• **What is being asked**
Repeat the listing exactly as given, omitting every image.

• **Source data**
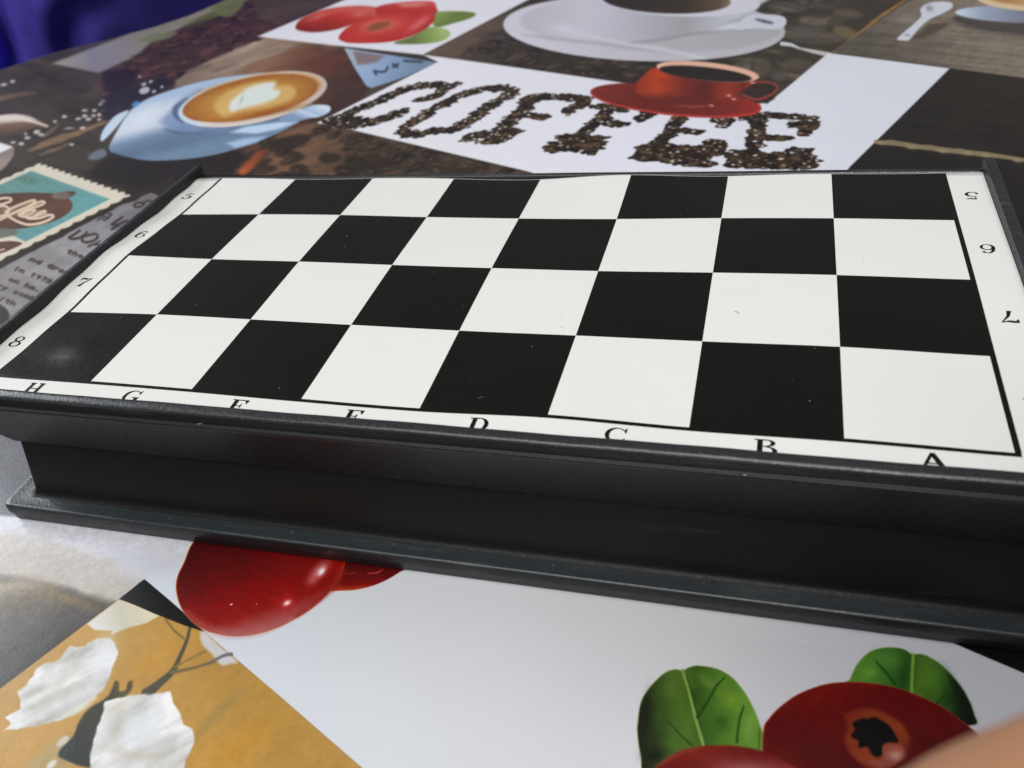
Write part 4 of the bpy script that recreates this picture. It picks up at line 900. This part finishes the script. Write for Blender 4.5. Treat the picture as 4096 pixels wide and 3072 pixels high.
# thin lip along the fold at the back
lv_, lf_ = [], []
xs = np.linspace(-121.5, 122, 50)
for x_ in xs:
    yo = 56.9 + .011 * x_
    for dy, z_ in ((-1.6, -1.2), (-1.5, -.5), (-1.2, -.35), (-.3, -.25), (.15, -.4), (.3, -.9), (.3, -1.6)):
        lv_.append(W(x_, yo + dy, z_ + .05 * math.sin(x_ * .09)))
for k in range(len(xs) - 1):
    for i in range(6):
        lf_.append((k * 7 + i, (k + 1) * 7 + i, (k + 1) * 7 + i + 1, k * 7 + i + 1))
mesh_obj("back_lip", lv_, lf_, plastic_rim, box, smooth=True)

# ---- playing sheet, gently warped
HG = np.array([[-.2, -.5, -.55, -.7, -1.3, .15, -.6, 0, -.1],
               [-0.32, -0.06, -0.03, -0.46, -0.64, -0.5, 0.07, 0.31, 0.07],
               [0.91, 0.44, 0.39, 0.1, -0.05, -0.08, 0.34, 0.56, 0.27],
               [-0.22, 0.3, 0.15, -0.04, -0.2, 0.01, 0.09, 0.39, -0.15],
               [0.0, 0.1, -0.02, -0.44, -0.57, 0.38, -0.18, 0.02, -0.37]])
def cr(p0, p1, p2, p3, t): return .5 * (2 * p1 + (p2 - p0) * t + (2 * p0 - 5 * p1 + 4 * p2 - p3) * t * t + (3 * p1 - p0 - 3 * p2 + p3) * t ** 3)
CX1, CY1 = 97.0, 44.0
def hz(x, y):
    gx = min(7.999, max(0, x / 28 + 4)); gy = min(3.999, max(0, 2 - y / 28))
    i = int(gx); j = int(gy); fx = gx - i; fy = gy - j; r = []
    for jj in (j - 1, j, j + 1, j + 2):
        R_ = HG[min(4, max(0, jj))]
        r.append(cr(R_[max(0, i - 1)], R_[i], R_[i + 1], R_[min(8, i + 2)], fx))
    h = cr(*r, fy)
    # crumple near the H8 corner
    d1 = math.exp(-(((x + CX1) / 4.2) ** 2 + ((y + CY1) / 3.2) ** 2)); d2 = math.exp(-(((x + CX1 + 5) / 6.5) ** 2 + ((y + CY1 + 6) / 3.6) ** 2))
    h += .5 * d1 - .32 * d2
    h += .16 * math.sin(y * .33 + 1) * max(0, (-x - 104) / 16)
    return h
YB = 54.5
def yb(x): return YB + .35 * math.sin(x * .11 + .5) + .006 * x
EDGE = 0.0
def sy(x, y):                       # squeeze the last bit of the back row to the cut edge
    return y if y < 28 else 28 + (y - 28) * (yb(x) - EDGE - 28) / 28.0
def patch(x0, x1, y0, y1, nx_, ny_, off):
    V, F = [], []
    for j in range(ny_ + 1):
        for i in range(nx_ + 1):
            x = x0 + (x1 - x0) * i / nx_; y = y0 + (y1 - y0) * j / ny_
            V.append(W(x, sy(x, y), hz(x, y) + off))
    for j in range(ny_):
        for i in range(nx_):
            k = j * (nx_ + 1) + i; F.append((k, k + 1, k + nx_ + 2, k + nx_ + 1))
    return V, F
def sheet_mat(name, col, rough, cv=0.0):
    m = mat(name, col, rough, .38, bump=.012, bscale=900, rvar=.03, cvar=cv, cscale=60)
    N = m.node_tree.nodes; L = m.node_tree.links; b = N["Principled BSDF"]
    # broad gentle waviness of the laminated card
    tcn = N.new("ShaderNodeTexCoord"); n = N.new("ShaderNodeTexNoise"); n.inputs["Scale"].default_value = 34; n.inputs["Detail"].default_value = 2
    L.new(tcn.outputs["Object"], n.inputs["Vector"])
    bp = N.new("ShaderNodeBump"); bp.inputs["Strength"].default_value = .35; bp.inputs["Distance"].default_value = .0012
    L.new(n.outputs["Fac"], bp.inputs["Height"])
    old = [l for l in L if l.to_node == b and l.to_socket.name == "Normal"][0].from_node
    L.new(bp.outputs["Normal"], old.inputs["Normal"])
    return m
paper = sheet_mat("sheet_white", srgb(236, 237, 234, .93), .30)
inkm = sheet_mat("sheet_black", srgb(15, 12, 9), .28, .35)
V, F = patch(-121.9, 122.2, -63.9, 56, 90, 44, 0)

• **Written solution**
Write part 4 of the bpy script that recreates this picture. It picks up at line 900. This part finishes the script. Write for Blender 4.5. Treat the picture as 4096 pixels wide and 3072 pixels high.
# thin lip along the fold at the back
lv_, lf_ = [], []
xs = np.linspace(-121.5, 122, 50)
for x_ in xs:
    yo = 56.9 + .011 * x_
    for dy, z_ in ((-1.6, -1.2), (-1.5, -.5), (-1.2, -.35), (-.3, -.25), (.15, -.4), (.3, -.9), (.3, -1.6)):
        lv_.append(W(x_, yo + dy, z_ + .05 * math.sin(x_ * .09)))
for k in range(len(xs) - 1):
    for i in range(6):
        lf_.append((k * 7 + i, (k + 1) * 7 + i, (k + 1) * 7 + i + 1, k * 7 + i + 1))
mesh_obj("back_lip", lv_, lf_, plastic_rim, box, smooth=True)

# ---- playing sheet, gently warped
HG = np.array([[-.2, -.5, -.55, -.7, -1.3, .15, -.6, 0, -.1],
               [-0.32, -0.06, -0.03, -0.46, -0.64, -0.5, 0.07, 0.31, 0.07],
               [0.91, 0.44, 0.39, 0.1, -0.05, -0.08, 0.34, 0.56, 0.27],
               [-0.22, 0.3, 0.15, -0.04, -0.2, 0.01, 0.09, 0.39, -0.15],
               [0.0, 0.1, -0.02, -0.44, -0.57, 0.38, -0.18, 0.02, -0.37]])
def cr(p0, p1, p2, p3, t): return .5 * (2 * p1 + (p2 - p0) * t + (2 * p0 - 5 * p1 + 4 * p2 - p3) * t * t + (3 * p1 - p0 - 3 * p2 + p3) * t ** 3)
CX1, CY1 = 97.0, 44.0
def hz(x, y):
    gx = min(7.999, max(0, x / 28 + 4)); gy = min(3.999, max(0, 2 - y / 28))
    i = int(gx); j = int(gy); fx = gx - i; fy = gy - j; r = []
    for jj in (j - 1, j, j + 1, j + 2):
        R_ = HG[min(4, max(0, jj))]
        r.append(cr(R_[max(0, i - 1)], R_[i], R_[i + 1], R_[min(8, i + 2)], fx))
    h = cr(*r, fy)
    # crumple near the H8 corner
    d1 = math.exp(-(((x + CX1) / 4.2) ** 2 + ((y + CY1) / 3.2) ** 2)); d2 = math.exp(-(((x + CX1 + 5) / 6.5) ** 2 + ((y + CY1 + 6) / 3.6) ** 2))
    h += .5 * d1 - .32 * d2
    h += .16 * math.sin(y * .33 + 1) * max(0, (-x - 104) / 16)
    return h
YB = 54.5
def yb(x): return YB + .35 * math.sin(x * .11 + .5) + .006 * x
EDGE = 0.0
def sy(x, y):                       # squeeze the last bit of the back row to the cut edge
    return y if y < 28 else 28 + (y - 28) * (yb(x) - EDGE - 28) / 28.0
def patch(x0, x1, y0, y1, nx_, ny_, off):
    V, F = [], []
    for j in range(ny_ + 1):
        for i in range(nx_ + 1):
            x = x0 + (x1 - x0) * i / nx_; y = y0 + (y1 - y0) * j / ny_
            V.append(W(x, sy(x, y), hz(x, y) + off))
    for j in range(ny_):
        for i in range(nx_):
            k = j * (nx_ + 1) + i; F.append((k, k + 1, k + nx_ + 2, k + nx_ + 1))
    return V, F
def sheet_mat(name, col, rough, cv=0.0):
    m = mat(name, col, rough, .38, bump=.012, bscale=900, rvar=.03, cvar=cv, cscale=60)
    N = m.node_tree.nodes; L = m.node_tree.links; b = N["Principled BSDF"]
    # broad gentle waviness of the laminated card
    tcn = N.new("ShaderNodeTexCoord"); n = N.new("ShaderNodeTexNoise"); n.inputs["Scale"].default_value = 34; n.inputs["Detail"].default_value = 2
    L.new(tcn.outputs["Object"], n.inputs["Vector"])
    bp = N.new("ShaderNodeBump"); bp.inputs["Strength"].default_value = .35; bp.inputs["Distance"].default_value = .0012
    L.new(n.outputs["Fac"], bp.inputs["Height"])
    old = [l for l in L if l.to_node == b and l.to_socket.name == "Normal"][0].from_node
    L.new(bp.outputs["Normal"], old.inputs["Normal"])
    return m
paper = sheet_mat("sheet_white", srgb(236, 237, 234, .93), .30)
inkm = sheet_mat("sheet_black", srgb(15, 12, 9), .28, .35)
V, F = patch(-121.9, 122.2, -63.9, 56, 90, 44, 0)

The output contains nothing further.